Le cabinet de Muriel Pénicaud a-t-il piégé les syndicats réformistes ? Les décisions prises par la ministre du Travail et ses conseillers continuent d’être défavorables aux salariés, après la publication des ordonnances reprenant largement les revendications du patronat. Elles placent ainsi en porte-à-faux les centrales syndicales comme FO, la CFDT et la CFTC, qui privilégient la discussion avec le gouvernement, à l’inverse de la CGT, qui tente d’instaurer un rapport de force dans la rue – après la manifestation du 12 septembre, la centrale de Montreuil a appelé à une nouvelle journée de mobilisation ce jeudi 21 septembre. La stratégie consistant à tenter d’obtenir des décisions favorables dans les couloirs des ministères montre chaque jour ses limites.
Dans cet entre-soi du dialogue avec les cabinets ministériels, les états-majors des syndicats réformistes se retrouvent petit à petit coupés de leur base militante. Après les ordonnances, qui seront présentées en conseil des ministres ce vendredi 22 septembre, les conseillers auraient pu préparer des décrets qui répondent à une partie des revendications des syndicats de salariés. Toutes les grandes réformes sont en effet accompagnées de textes complémentaires qui précisent des points de la loi, et permettent de la mettre en œuvre, parfois en la modifiant substantiellement dans un sens ou dans l’autre. Le cabinet de Muriel Pénicaud, avec à sa tête Antoine Foucher, conseiller en provenance du Medef et grand manitou des discussions, en a décidé autrement.

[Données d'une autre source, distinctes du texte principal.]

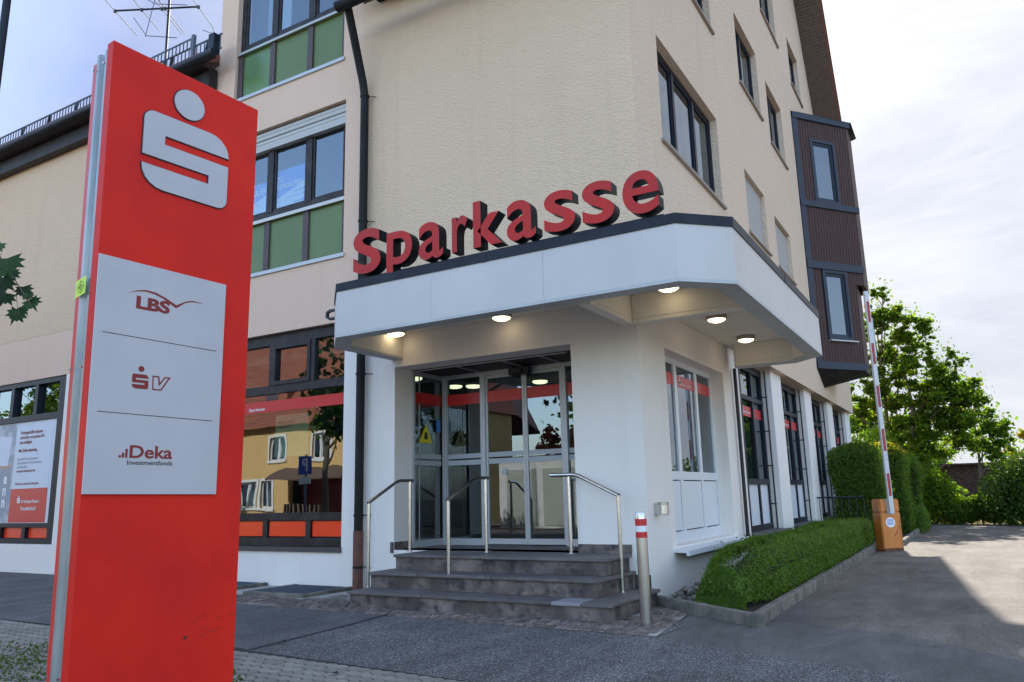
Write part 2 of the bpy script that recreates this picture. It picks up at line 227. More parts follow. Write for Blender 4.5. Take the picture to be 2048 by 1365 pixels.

Les décrets d’application des ordonnances vont être dévoilés progressivement d’ici à la fin de l’année. Mais un premier projet concocté par les conseillers ne va pas du tout dans le sens des syndicats. Il revient même sur une promesse faite pendant l’été par le gouvernement : la hausse de 25 %, pour tous les salariés, des indemnités légales en cas de licenciement. Pour les nouvelles avancées, c’est mal parti. Annoncée en juillet en grande pompe, via un communiqué de presse, cette augmentation visait alors à rassurer les syndicats pendant les discussions sur la réforme. Une sorte de monnaie d’échange face à toute une série de mesures plus favorables au patronat (lire l’épisode 9, « Ordonnances : Medef matin, midi et soir »). Pour justifier ce décret qui ressemble à une volte-face, Muriel Pénicaud a plaidé le malentendu sur Franceinfo. Mais l’opération est bien interprétée comme un tour de passe-passe par les centrales syndicales.
On tient encore à peu près nos troupes mais si le gouvernement poursuit dans cette voie, nous ne garantissons plus rien. (…) C’est comme si le cabinet de Muriel Pénicaud était grisé et cherchait à pousser son avantage le plus loin possible.
« On se demande à quoi joue le gouvernement. Pour l’instant, on tient encore à peu près nos troupes mais s’il poursuit dans cette voie, nous ne garantissons plus rien », lâche en off un conseiller de l’une de ces centrales qui ne masque pas son incompréhension.